Hundreds bid farewell to animal rescuer Friday
Aug 23, 2008 - 04:30 AM
By Kristen Calis
PICKERING -- Three rooms were not enough to seat the hundreds of people who came to honour a well-respected community member and mother to hundreds of animals Friday.
More than 300 people, and even some dogs, attended Joyce Smith’s funeral at McEachnie Funeral Home after she died from heart failure Monday afternoon.
Known by many throughout Durham Region for taking in animals of all shapes, sizes, breeds and physical states, she turned none away. She began her legacy by allowing animals into her home in south Pickering, her nephew, Jim Hanwell, said in the eulogy, where her doggy door was open for all animals such as dogs, cats and squirrels. She was finally given land by Cherry Downs Golf and Country Club in 1996 to open the Second Chance Wildlife Sanctuary and eventually took in so many abandoned, abused or stray animals that the number of critters at the sanctuary grew to 500.
“She went out as the captain of the ship and I don’t think she ever wanted to leave it,” Jim Hanwell said after the ceremony.
In the eulogy, he said besides remembering his aunt’s midnight runs to factories to feed stray cats and her crow named Crow, he also recalls the great joy Ms. Smith brought into his family’s Toronto home when he was a young boy.
“There was many a fun time when Joyce lived with us,” he said, adding she loved a party and was always the last to leave.

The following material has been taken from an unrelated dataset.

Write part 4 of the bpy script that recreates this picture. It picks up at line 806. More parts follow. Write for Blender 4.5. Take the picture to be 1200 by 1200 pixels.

“She had a great sense of humour - a distinctive laugh,” he said.
Although Ms. Smith’s health was ailing over the past year, she continued her daily gruelling schedule of waking up before 6 a.m. to care for the animals all day until she finally went to bed at around 1 a.m. But she was able to visit her brother, Garry Hanwell, and his family in Oxtongue Lake a couple of weeks ago, where she got an unusual break from her duties.
“One movie would be over, and she’d already have another one ready to go,” her brother said, adding Ms. Smith rarely had time to watch films.
“She always loved my cooking,” Garry Hanwell’s wife, Dorothy, recalled, adding she knew the leftovers her sister-in-law took home would go to the animals.
And the animals will no doubt miss their caregiver, Second Chance board member M.J. Galaski said at the funeral.
“I know the animals are missing her now because animals sense loss,” she said.
Long-time Second Chance volunteer Sarah Baliski can attest to that. She was doing her regular duties for the cats that the sanctuary adopts out at PetSmart Wednesday night when she noticed the cats were whining and clawing at cages, something she’s never seen in her almost 10 years of volunteering.
“From the moment I got there through to the moment I left they were all crying - unusually crying,” she said.
But although Ms. Smith has left her sanctuary, her friends and members of the board hope to continue her biggest passion: caring for animals.
“We can keep Joyce’s dream alive but we’re going to have to work hard together because that’s what Joyce would have wanted,” Ms. Galaski said.
The board of directors is currently planning an adoption blitz since the animals desperately need homes, and it continues to accept donations for those who never leave the sanctuary and those who find a home there. Donations can be made online at www.second-chance.ws, by calling 905-839-2575, ext. 150 (the office of Michael Head) or by mail to Second Chance at 2060 Concession Rd. 7, Pickering, ON, L1Y 1A2. Animal profiles are also available on the website.
Ms. Smith’s ashes will be spread in Washago, Ont., as she wished. She’s survived by her son, Steven Gary Smith, and brother, Garry Hanwell.